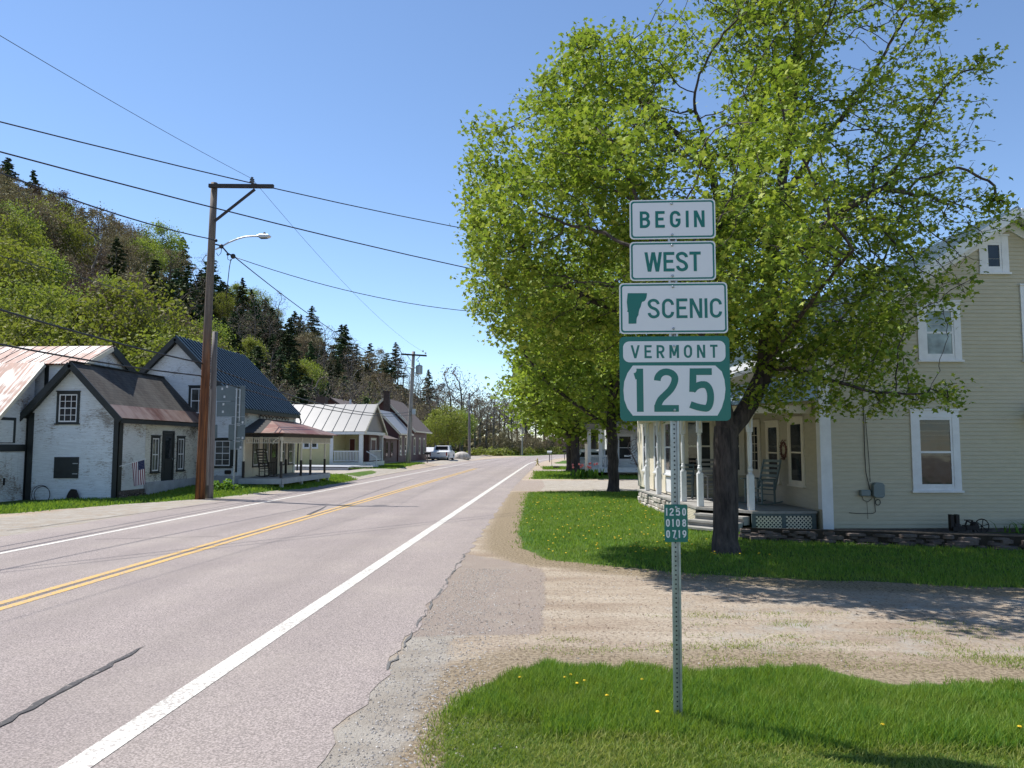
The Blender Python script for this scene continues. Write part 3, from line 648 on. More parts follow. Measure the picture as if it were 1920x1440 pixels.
# porch of that house
M['skirt'] = simple('faded_porch_skirt', (.42, .45, .47), .7, var=.2, scale=3)
m = MB(); m.box(-13.40, -11.55, 32.0, 38.75, .40, .50)
for i in range(55): m.box(-13.38, -11.50, 32.02+i*.122, 32.13+i*.122, .501, .522)
m.build('porch_floor', M['deck'], b)
m = MB(); m.box(-13.4, -11.52, 31.94, 31.99, .27, .495); m.box(-11.54, -11.49, 31.94, 38.8, .27, .495)
for y in (32.1, 34.6, 37.0, 38.6): m.box(-11.66, -11.52, y-.07, y+.07, -.05, .39)
m.build('porch_skirt', M['skirt'], b)
for i, (x, y) in enumerate([(-13.28, 32.15), (-11.64, 32.15), (-11.64, 34.7), (-11.64, 36.05), (-11.64, 38.3), (-13.2, 37.1)]):
    m = MB(); m.box(x-.045, x+.045, y-.045, y+.045, .523, 1.22); p = m.build('porch_post', M['dark_wood'], b)
    m = MB(); m.lathe((x, y, 0), [(.05, 1.221), (.045, 1.32), (.05, 1.36), (.036, 1.42), (.048, 1.7), (.04, 2.1)], 10); m.box(x-.05, x+.05, y-.05, y+.05, 2.101, 2.26); m.build('turned_shaft', M['cream_trim'], p)
m = MB(); m.box(-13.4, -11.58, 32.09, 32.21, 2.26, 2.40); m.box(-11.70, -11.58, 32.22, 39.45, 2.26, 2.40); m.build('porch_beam', M['dark_wood'], b)
m = MB()
m.box(-13.2, -11.75, 32.13, 32.17, 2.20, 2.235); m.box(-13.2, -11.75, 32.13, 32.17, 1.99, 2.02)
for i in range(17): m.box(-13.18+i*.088, -13.155+i*.088, 32.135, 32.165, 2.021, 2.199)
for a in range(7):
    t = a/6*math.pi/2; m.bar((-11.72-.30*math.cos(t), 32.15, 1.95+.25*math.sin(t)), (-11.72-.30*math.cos(t+.26), 32.15, 1.95+.25*math.sin(min(t+.26, 1.57))), .03)
m.box(-11.66, -11.62, 32.3, 39.3, 1.99, 2.02)
for i in range(78): m.box(-11.655, -11.625, 32.35+i*.088, 32.375+i*.088, 2.021, 2.255)
m.build('porch_fretwork', M['cream_trim'], b)
m = MB(); m.poly([(-13.5, 31.85, 2.43), (-12.45, 31.85, 2.43), (-12.75, 33.9, 3.0), (-13.44, 34.2, 3.12)]); m.poly([(-13.5, 31.85, 2.40), (-12.45, 31.85, 2.40), (-12.75, 33.9, 2.97), (-13.44, 34.2, 3.09)]); m.build('porch_roof', M['shingle'], b)
for q in ([(-12.44, 31.85, 2.43), (-11.40, 31.85, 2.43), (-12.75, 33.9, 3.0)], [(-11.40, 31.85, 2.43), (-11.40, 39.75, 2.43), (-13.44, 39.0, 3.10), (-13.44, 34.2, 3.12), (-12.75, 33.9, 3.0)]):
    m = MB(); m.prism([(0, 0)]*0 or [(i, 0) for i in range(len(q))], 0, 1, lambda a, c, d, q=q: (q[a][0], q[a][1], q[a][2]-.04*d)); o = m.build('porch_roof', M['rust_porch'], b)
    uv = o.data.uv_layers.new(name='UVMap')
    for l in o.data.loops: p = o.data.vertices[l.vertex_index].co; uv.data[l.index].uv = (p.y+p.x*.3, p.x)
m = MB(); rr = random.Random(5)
for i in range(9):
    y = 33.9+i*.42; pts = [(-13.36+rr.uniform(0, .05), y+j*.09, 3.14+.13*math.sin(j/5*math.pi)+rr.uniform(-.02, .02)) for j in range(6)]; m.tube(pts, .016, 5)
m.build('iron_cresting', M['iron'], b)

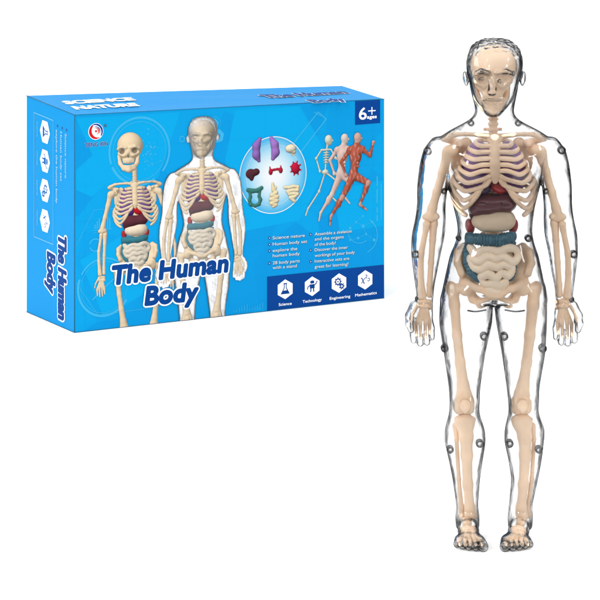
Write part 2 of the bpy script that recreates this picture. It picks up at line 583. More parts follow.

* **GOAL OF THE EXERCISE**: Which lines in the records above contain the string "picture"? Copy each one.

* **THE COMPLETED TASK**:
The Blender Python script for this scene continues. Write part 3, from line 648 on. More parts follow. Measure the picture as if it were 1920x1440 pixels.
Write part 2 of the bpy script that recreates this picture. It picks up at line 583. More parts follow.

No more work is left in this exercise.